Fortunately, the scenery that attracts people to Queensland cannot be destroyed, but all the other effects are becoming apparent. Places that we once considered sacrosanct, such as the Ladies Mile, are now available for development. At the AGM of Shaping our Future, the mayor Jim Boult remarked: "There may have to be some controls put in place."
There is another subject that has so far received no attention, and that is the change in the demographic – the global rise of the mega-rich, including Silicon Valley tech billionaires and recent Russian business oligarchs. This is becoming apparent here. The increase in property values has surpassed even Auckland levels, which is partly due to the unlimited funds overseas investors have available.
There is also a website which asks "Where can I hide if the global economy collapses?" and they give the same advice - NZ is number one.
My experiences in the USA introduced me to the mega-rich. Working in Maine at a high-end resort on Mt Desert Island (mostly owned by the Rockefellers, who still have their 60-room mansion there) the guests were elites from Boston, Philadelphia, New York and Washington DC. In Florida it was similar - Gasparilla Island and hotel is mostly owned by the du Ponts. When I left Florida to return to NZ I was a house guest of Andrew Carnegie's grand-daughter in Lexington, Kentucky. Anyone interested may wish to check out the TED talk by multimillionaire Nick Hanauer entitled "Beware fellow plutocrats - the pitchforks are coming".

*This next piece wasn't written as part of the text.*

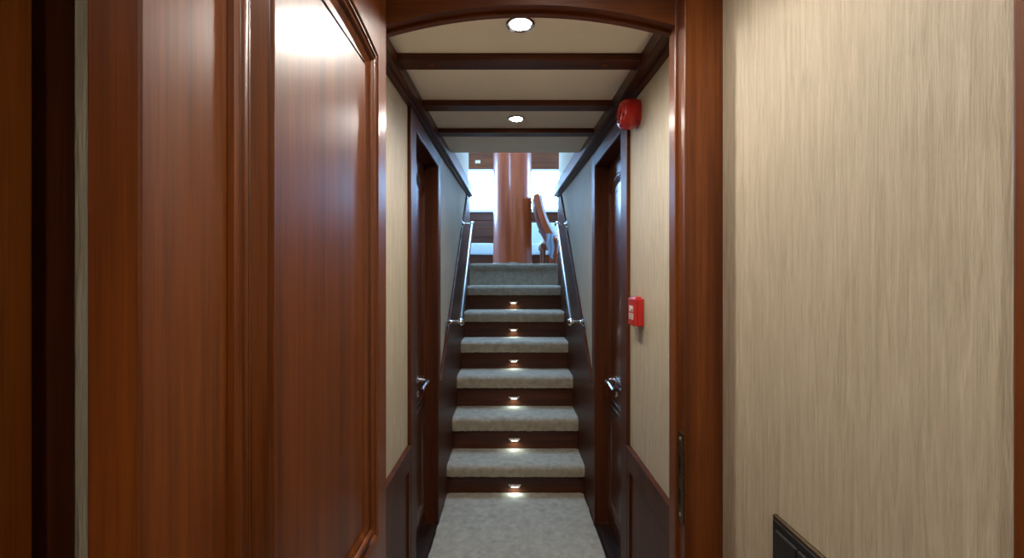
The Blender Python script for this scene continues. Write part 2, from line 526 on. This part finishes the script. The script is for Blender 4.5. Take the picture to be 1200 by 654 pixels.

Read the piece by Joseph Stiglitz - Nobel Economics Laureate in 2001 - "The price of inequality" or Thomas Piketty's book on wealth. Of the financial industry, Stiglitz said "Deregulation of the financial industry was a disaster - when one industry can decide that their interest is more important than the national interest."
Wealth inequality in the USA is greater than in the Gilded Age, or in the Roaring Twenties, and we know what happened after that. Inequality in NZ has escalated greatly since I grew up in a state house in the 1940s. Again I quote Professor Herman Daly - "When people are as rich as that they are virtually a different species. They have no empathy or understanding of the rest of society."
There are those who have properties in several countries, a 300ft yacht and a Lear jet or two. Davos this year had 1500 private jets parked. They are here for a short time, and are not members of the community.
I would stress that this is not a general criticism of plutocrats - there are a number of rich residents - both long term and recent - who have greatly benefited the local community.